Stability Analysis of Solar Tracking System Through Conventional Controllers

Abstract

Solar energy is considered to be as a renewable energy solution for most of energy crises and environmental pollutions and it is Proportional integral derivatively advancing as an important means of renewable energy resource. The main purpose of a solar tracking system is to track the movement of the sun during the sunshine in order to orientate the solar panel to the maximum radiation in all time. More energy is produced by tracking the solar panel to remain aligned to the sun at a right angle to the rays of light. This thesis describes in detail the design modeling and stability of a solar tracking system through conventional controllers of a prototype for solar tracking system. In this thesis the torque of the servo motor used for a single axis solar tracker as well as the selection criteria of a servomotor used for the tracker is calculated.

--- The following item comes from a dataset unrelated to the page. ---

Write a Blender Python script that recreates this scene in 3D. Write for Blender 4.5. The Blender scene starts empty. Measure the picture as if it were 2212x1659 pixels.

The effect of the wind (first order), cloud (second order) and rain (third order) as a disturbance on the solar tracker is also considered. Finally the solar tracker and disturbance transfer functions have been developed using experimental data. After the mathematical modeling the control objective is set and different kind of conventional controllers are designed to meet the control objective. Firstly Feedback controller and then feedback plus feed forward controller are implemented to meet the control objective but due to their limitations these controllers were unable to give satisfactory results. So a model based controller is designed which has only one tuning parameter as compared to three tuning parameters of Proportional integral derivative controller. The model based controller gives a satisfactory result.